Testing Room Atmosphere

The Control Of The Testing Room Atmosphere

  • The THERMOSTATS and HYGROMETER CONTROL VALVES operates by compressed air.
  • The air input to the conditioning plant may come from outside or be recirculated air, or a mixture of both.
  • In all instance it is filtered before heating and conditioning.
  • A fan blows the conditioned air in to the laboratory through special ducts with lowered outlets in the ceiling.
  • All the windows are double glazed used to prevent unwanted air coming in from the corridor when people pass in and out of the laboratory.
  • Automatic two "towers" are used, one for adding moisture and one for subtracting moisture from the air.


Measurement of Moisture Regain

By oven dry method (Direct)


  • It contains the fiber sample in a mesh container.
  • The container is suspended inside the oven from one pan of balance, the mechanism of which is outside the oven.
  • This ensures that the weight of the sample can be monitored without disturbing the system.

ADVANTAGE

  • All the weighing is carried out inside the oven.
  • The use of the conditioning oven to dry a sample is correct standard procedure; any other method of sample drying has to be checked for accuracy against it.
  • The use of the conditioning oven to dry a sample is correct standard procedure; any other method of sample drying has to be checked for accuracy against it.

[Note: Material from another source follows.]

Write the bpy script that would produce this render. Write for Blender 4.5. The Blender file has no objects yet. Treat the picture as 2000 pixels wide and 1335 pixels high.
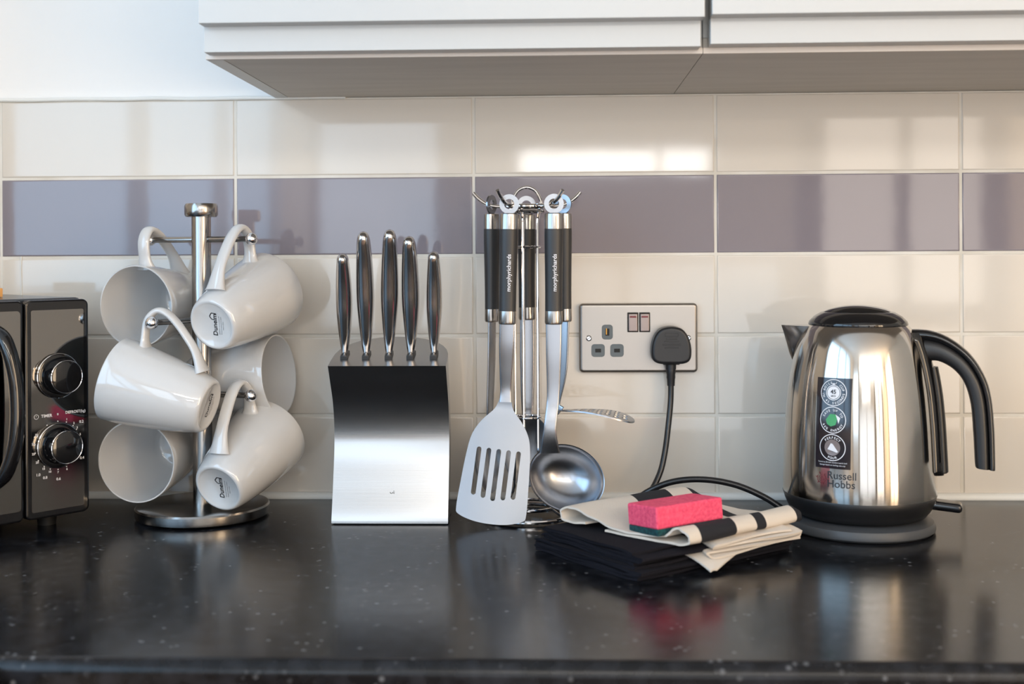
import bpy, bmesh, math, random
from mathutils import Vector, Matrix
random.seed(7)
scene = bpy.context.scene
COL = scene.collection
PI = math.pi

# ------------------------------------------------------------------ camera
cam_d = bpy.data.cameras.new('camera'); cam = bpy.data.objects.new('camera', cam_d); COL.objects.link(cam)
cam_d.sensor_fit = 'HORIZONTAL'; cam_d.sensor_width = 36.0
cam_d.lens = 36.0 * 2358.8 / 2000.0
cam_d.shift_y = -171.7 / 2000.0
cam_d.clip_start = 0.02
_w = Vector((-math.sin(.0378), math.cos(.0378), 0)); _r = Vector((math.cos(.0378), math.sin(.0378), 0)); _u = Vector((0, 0, 1))
_c, _s = math.cos(-.0057), math.sin(-.0057)
_r2 = _r * _c + _u * _s; _u2 = _u * _c - _r * _s
cam.matrix_world = Matrix(((_r2.x, _u2.x, -_w.x, .1043), (_r2.y, _u2.y, -_w.y, -1.5039), (_r2.z, _u2.z, -_w.z, .3045), (0, 0, 0, 1)))
cam_d.dof.use_dof = True; cam_d.dof.focus_distance = 1.37; cam_d.dof.aperture_fstop = 4.5
scene.camera = cam

# ------------------------------------------------------------------ world, light, exposure
world = bpy.data.worlds.new('world'); scene.world = world; world.use_nodes = True
world.node_tree.nodes['Background'].inputs[0].default_value = (.75, .86, 1, 1)
world.node_tree.nodes['Background'].inputs[1].default_value = 1.0
vs = scene.view_settings
vs.view_transform = 'Standard'; vs.look = 'None'; vs.gamma = 1.0; vs.use_curve_mapping = False; vs.exposure = 0.46

def area(name, loc, aim, sx, sy, power, col):
    d = bpy.data.lights.new(name, 'AREA'); d.shape = 'RECTANGLE'; d.size = sx; d.size_y = sy; d.energy = power; d.color = col
    o = bpy.data.objects.new(name, d); COL.objects.link(o); o.location = loc
    o.rotation_euler = (Vector(aim) - Vector(loc)).to_track_quat('-Z', 'Y').to_euler()
    return o
# daylight through the room's windows (the sky seen in each opening), plus high and low fill lights added
area('sky_left_window', (-.905, -1.675, .70), (1, -1.675, .70), 2.08, 1.14, 18, (.39, .69, 1))
area('sky_rear_window', (-.66, -3.56, .62), (-.66, 0, .62), .56, 1.25, 4.6, (.70, .86, 1))
area('sky_fanlight', (.34, -3.56, .685), (.34, 0, .685), .78, .125, 3.2, (1, .98, .95))
area('added_high_fill', (.975, -3.56, 1.28), (.975, 0, 1.28), 2.53, .30, 24, (1, .95, .87))  # added frontal fill in an invented high opening, hidden from tile reflections
area('sky_garden_door', (2.575, -2.86, .35), (0, -2.86, .35), 1.1, 1.9, 50, (1, .71, .42))
area('added_low_fill', (.375, -3.56, -.275), (.375, 0, -.275), 1.35, 1.15, 4.5, (1, .94, .86))  # added fill in an invented low opening, brightens the lower tile rows
area('sky_back_door', (1.525, -3.56, .10), (1.525, 0, .10), .80, 1.84, 11, (1, .79, .57))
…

Measurement of Atmospheric Moisture

Wet & Dry Bulb Hygrometer


  • This is an instrument equipped with two thermometers, side by side.
  • The bulb of one of the thermometers is covered with a muslin wick dipping into water.
  • The water is absorbed up the muslin and evaporates, cooling.
  • The difference between the wet and dry bulb temperatures is called the wet bulb depression.
  • If the air is fully saturated (100% relative humidity) the water cannot evaporate, so both the wet and dry bulb temperatures are the same.
                                                            

Hair Hygrometer


  • These devices use a human or animal hair under tension.
  • The hair is hygroscopic (tending toward retaining moisture); its length changes with humidity, and the length change may be magnified by a mechanism and indicated on a dial or scale.
  • The traditional folk art device known as a weather house works on this principle. Whale bone and other materials may be used in place of hair.
  • This instrument uses strands of human or horse hair with the oils removed attached to levers that magnify a small change in hair length.